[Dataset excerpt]

^^^^^^^^

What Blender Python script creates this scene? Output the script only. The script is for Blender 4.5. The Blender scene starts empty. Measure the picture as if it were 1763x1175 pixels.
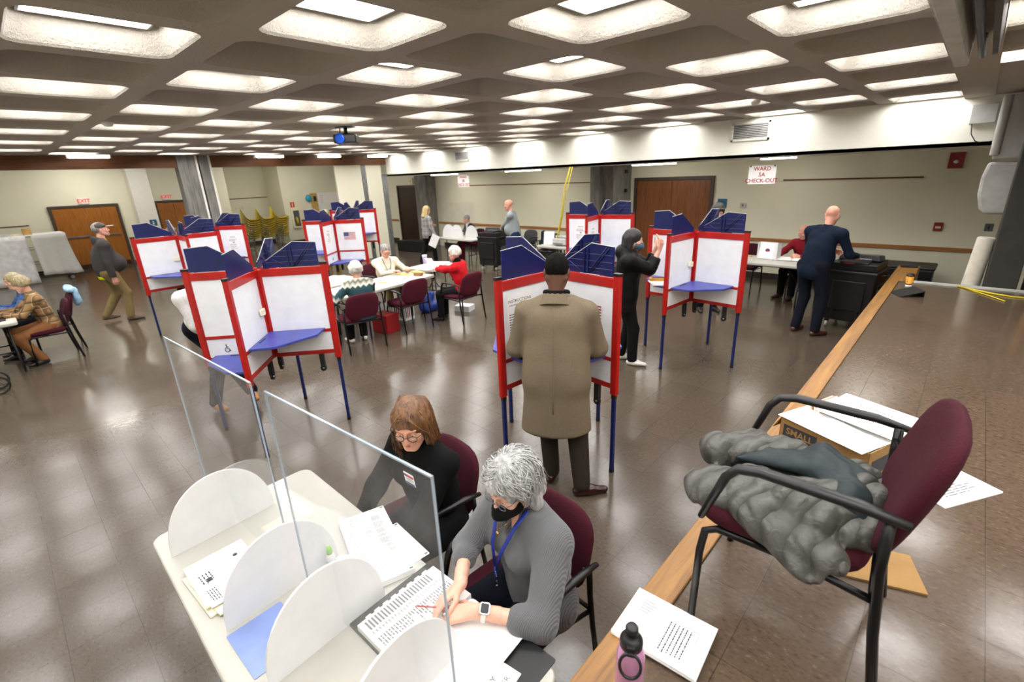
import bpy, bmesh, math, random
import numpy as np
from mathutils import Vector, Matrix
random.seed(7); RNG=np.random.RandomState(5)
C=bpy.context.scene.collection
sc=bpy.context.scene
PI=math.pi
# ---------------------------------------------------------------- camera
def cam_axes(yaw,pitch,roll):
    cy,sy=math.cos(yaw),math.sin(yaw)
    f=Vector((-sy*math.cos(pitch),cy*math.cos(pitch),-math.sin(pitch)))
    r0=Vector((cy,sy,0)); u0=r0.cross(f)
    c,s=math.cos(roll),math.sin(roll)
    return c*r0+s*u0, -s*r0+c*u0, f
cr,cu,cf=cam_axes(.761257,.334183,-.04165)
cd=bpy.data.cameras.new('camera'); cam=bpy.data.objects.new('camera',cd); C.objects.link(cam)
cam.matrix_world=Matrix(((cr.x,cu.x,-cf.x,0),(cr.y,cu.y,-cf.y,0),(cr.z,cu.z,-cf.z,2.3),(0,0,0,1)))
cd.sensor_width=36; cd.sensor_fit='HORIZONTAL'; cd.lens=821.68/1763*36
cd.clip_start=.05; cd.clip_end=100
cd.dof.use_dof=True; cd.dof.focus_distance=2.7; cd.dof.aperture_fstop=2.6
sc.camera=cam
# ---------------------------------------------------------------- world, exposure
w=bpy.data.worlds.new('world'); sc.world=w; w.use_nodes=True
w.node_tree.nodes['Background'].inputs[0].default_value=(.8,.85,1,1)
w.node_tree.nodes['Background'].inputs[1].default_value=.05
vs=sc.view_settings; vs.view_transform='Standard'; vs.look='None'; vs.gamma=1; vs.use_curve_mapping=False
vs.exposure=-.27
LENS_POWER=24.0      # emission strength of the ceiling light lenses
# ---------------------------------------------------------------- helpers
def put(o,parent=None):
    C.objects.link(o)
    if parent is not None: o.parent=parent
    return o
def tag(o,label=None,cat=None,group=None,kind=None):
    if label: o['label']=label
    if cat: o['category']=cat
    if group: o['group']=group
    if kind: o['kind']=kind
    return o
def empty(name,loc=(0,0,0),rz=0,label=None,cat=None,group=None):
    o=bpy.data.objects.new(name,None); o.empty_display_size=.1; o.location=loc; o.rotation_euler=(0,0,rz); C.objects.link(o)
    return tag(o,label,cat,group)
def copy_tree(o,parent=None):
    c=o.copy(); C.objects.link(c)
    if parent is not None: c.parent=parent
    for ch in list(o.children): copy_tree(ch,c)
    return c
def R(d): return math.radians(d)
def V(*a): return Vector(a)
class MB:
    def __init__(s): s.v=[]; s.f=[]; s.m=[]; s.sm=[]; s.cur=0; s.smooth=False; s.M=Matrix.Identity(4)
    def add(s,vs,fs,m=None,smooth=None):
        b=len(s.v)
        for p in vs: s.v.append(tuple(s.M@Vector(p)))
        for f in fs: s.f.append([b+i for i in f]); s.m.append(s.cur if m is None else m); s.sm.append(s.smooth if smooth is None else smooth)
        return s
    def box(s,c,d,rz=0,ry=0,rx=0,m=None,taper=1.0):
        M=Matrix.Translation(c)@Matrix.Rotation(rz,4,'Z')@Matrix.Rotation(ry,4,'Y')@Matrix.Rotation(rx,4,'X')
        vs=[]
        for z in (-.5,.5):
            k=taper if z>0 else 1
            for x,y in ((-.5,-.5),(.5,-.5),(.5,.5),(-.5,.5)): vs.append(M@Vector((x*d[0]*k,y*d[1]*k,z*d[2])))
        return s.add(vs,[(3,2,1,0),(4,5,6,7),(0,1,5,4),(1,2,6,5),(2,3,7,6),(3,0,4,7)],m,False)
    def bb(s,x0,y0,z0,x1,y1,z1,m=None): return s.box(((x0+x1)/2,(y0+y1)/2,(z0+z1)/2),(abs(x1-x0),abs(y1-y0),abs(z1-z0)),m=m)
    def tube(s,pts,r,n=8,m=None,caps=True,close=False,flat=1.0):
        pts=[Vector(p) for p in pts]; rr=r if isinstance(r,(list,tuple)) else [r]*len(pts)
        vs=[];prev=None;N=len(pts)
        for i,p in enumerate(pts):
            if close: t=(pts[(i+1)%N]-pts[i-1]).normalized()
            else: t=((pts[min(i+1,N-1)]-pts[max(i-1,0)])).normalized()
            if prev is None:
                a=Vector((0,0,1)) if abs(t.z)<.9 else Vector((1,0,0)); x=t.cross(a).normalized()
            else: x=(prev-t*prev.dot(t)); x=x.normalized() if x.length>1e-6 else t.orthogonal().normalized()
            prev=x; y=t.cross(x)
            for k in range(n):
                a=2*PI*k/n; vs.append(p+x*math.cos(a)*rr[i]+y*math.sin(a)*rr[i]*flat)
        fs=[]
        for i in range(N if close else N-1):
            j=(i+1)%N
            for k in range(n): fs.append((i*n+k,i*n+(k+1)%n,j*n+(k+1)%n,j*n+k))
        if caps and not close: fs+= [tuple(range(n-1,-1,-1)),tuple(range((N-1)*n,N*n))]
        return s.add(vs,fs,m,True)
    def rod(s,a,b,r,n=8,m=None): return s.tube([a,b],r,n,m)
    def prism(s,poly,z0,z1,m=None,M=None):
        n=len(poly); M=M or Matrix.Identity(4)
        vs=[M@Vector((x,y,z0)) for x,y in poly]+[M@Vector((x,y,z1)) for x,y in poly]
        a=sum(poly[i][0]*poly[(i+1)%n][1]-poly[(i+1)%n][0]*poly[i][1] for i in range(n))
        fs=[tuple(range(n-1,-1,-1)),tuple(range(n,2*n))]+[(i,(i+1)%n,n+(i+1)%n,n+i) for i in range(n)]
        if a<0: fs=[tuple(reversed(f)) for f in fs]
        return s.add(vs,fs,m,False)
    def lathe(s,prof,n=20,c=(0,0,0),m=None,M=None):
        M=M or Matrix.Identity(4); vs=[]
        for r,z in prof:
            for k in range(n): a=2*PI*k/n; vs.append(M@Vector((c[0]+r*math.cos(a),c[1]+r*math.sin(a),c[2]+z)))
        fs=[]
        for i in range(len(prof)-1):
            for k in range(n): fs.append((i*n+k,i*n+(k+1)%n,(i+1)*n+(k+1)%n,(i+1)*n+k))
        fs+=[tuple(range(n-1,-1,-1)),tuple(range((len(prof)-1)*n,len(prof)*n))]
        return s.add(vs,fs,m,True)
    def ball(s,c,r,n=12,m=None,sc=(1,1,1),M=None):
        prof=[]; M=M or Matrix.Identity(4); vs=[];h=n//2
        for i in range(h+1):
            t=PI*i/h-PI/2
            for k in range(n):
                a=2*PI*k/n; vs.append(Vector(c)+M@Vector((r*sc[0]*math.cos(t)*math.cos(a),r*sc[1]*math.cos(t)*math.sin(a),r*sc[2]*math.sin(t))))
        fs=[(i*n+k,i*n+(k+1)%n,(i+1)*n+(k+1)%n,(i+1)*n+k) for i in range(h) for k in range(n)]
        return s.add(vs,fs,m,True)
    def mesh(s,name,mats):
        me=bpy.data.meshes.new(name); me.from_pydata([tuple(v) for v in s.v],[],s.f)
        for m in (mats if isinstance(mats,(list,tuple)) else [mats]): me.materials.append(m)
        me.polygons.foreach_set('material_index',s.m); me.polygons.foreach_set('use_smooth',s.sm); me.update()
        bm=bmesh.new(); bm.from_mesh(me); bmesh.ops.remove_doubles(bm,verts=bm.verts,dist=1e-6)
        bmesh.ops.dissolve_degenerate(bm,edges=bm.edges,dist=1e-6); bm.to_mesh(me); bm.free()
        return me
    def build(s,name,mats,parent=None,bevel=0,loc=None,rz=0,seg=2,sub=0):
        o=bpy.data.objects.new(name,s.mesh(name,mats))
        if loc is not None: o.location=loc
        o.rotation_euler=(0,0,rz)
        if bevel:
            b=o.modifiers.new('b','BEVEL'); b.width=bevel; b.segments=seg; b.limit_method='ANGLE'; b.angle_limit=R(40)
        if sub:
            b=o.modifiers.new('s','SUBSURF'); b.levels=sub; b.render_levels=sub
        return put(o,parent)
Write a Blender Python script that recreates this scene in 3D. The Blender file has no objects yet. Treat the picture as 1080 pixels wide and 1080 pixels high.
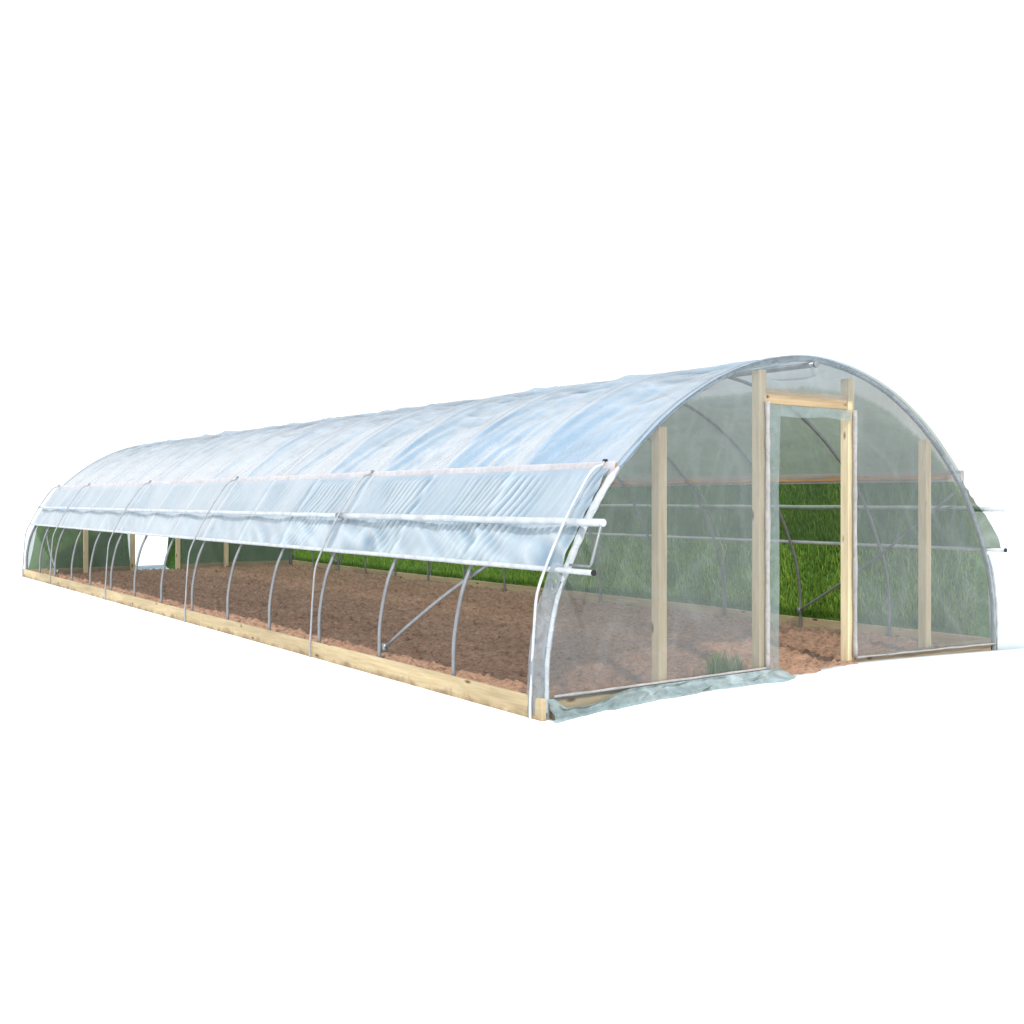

^^^^^^^^

Exercise objective:
Pull out every line holding "pixels" from the records above, and copy it.

Reply to the exercise:
What Blender Python script creates this scene? Output the script only. The script is for Blender 4.5. The Blender scene starts empty. Measure the picture as if it were 1763x1175 pixels.
Write a Blender Python script that recreates this scene in 3D. The Blender file has no objects yet. Treat the picture as 1080 pixels wide and 1080 pixels high.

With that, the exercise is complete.